Other measures, including those in the pipeline, said Welsh, have swung the pendulum of discontent against PAP.

She noted that water prices have increased by 30 percent in 2017, and the government has indicated that GST would rise from seven to nine percent, whereas the electricity tariff has risen by 16.8 percent to date this year alone.

“The cost of living remains high; Singapore has topped the Economist Intelligence Unit's list of most expensive cities to live in for five years running.

“High costs are compounded by persistent inequalities that are increasingly entrenched.
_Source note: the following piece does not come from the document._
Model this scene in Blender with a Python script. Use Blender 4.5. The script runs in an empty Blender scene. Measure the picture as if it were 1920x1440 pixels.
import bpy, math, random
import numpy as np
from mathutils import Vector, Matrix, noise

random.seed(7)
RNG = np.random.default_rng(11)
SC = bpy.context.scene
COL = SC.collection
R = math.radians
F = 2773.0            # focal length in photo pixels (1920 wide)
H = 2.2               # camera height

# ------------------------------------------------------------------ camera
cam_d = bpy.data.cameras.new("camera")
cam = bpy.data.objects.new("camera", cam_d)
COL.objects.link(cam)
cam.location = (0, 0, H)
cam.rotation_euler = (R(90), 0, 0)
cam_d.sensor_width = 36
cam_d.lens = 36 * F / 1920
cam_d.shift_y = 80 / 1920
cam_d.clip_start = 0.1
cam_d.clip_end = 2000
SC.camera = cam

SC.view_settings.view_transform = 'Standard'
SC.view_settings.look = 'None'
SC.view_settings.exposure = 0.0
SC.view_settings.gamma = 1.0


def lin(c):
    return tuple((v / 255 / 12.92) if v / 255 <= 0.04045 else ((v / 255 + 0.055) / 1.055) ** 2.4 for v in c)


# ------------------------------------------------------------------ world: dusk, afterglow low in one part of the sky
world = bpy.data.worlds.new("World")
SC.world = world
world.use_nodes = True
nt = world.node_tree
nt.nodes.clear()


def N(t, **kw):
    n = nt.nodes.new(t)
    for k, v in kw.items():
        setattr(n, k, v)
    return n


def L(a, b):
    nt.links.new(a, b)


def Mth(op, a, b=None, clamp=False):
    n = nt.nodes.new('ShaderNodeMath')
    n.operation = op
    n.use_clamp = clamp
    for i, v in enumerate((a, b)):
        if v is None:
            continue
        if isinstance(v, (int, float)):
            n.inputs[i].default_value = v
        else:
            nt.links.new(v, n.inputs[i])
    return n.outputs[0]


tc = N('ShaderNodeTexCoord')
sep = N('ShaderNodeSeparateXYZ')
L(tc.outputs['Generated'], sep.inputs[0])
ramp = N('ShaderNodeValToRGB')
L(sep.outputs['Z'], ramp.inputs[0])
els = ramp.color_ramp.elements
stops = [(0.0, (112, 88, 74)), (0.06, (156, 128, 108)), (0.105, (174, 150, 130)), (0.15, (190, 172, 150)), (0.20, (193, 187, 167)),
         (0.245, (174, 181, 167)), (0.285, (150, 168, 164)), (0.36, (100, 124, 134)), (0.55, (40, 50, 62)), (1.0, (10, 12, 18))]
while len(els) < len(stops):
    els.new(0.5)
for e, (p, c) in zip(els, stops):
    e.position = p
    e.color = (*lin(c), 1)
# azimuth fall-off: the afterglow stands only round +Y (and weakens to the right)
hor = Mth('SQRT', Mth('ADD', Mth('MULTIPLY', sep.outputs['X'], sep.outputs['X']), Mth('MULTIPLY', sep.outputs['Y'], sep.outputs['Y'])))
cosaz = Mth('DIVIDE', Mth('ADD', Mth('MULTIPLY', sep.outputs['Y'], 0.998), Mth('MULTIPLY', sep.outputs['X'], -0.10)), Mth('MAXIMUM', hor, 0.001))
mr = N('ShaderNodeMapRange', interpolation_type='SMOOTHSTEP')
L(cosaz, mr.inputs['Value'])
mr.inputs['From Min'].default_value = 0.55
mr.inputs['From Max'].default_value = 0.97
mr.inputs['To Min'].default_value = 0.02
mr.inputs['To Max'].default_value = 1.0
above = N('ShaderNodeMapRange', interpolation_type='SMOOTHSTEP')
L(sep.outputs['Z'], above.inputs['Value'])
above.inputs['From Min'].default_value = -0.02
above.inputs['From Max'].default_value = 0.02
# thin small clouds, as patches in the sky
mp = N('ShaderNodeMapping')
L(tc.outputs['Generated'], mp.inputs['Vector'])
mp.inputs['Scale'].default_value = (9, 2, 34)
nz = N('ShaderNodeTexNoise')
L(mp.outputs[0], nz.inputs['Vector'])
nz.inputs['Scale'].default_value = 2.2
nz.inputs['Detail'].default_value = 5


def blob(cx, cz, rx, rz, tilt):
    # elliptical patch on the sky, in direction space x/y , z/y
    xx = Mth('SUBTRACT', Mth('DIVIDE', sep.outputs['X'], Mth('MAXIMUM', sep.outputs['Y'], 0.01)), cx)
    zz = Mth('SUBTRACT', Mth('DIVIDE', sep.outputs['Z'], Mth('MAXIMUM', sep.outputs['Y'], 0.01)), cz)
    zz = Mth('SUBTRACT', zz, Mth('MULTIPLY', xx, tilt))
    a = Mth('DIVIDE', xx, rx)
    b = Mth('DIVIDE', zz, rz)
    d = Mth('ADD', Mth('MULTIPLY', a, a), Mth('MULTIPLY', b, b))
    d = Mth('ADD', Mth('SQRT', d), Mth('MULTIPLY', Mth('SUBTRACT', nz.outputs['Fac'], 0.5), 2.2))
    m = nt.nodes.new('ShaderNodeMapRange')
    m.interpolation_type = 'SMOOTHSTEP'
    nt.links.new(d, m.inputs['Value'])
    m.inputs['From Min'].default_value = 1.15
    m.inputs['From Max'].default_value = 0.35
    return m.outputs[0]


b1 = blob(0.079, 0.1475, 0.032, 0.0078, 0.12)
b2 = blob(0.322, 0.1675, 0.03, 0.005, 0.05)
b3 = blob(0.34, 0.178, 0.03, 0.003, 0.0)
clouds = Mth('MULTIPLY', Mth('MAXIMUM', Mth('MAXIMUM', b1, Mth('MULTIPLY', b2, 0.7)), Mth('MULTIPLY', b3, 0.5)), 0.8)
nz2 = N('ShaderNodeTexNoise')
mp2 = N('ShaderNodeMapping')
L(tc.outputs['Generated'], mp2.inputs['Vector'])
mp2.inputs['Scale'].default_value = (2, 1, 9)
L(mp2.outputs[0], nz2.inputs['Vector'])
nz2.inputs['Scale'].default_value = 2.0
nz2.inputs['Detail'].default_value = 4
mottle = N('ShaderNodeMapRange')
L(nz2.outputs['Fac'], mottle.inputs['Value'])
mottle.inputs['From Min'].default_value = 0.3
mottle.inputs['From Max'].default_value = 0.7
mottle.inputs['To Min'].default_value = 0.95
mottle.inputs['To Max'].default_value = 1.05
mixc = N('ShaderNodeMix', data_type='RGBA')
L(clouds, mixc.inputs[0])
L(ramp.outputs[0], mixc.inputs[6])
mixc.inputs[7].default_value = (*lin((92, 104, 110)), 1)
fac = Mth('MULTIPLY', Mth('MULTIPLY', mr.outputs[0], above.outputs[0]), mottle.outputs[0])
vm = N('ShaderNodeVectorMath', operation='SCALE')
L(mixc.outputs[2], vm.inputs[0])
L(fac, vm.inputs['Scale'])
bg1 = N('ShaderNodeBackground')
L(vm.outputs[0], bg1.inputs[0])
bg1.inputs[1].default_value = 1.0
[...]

The Gini coefficient is at 0.46, but income gaps are deeply felt. Many locals feel they are being impoverished on account of foreigners.

“The social reform measures introduced for the 'pioneer generation' (people born before 1950), and increased handouts before the 2015 polls, are being seen as inadequate to address the current social needs of disadvantaged communities,” she added.

By comparison, Welsh said, Malaysia has removed the unpopular GST.

“Malaysia is now seen as a potential role model in areas of governance. For example, greater transparency and attention to inclusivity are evident in the multi-ethnicity of new government appointees.

“Singapore's 2017 Malay-only presidency contest, in contrast, sent a signal of exclusion and an embrace of race-based politics. This is being compounded by the fact that Malaysia is being seen as bucking regional authoritarian trends, promising substantive political reforms and the removal of many of the draconian laws that Singapore has on its books.

“Changes in Malaysia have reduced Singapore's regional comparative advantage. It is not just about greater democracy and changes in governance next door but also the attention 'New Malaysia' draws to how Singapore has remained locked in the past, moving away from embracing an alternative future,” Welsh added.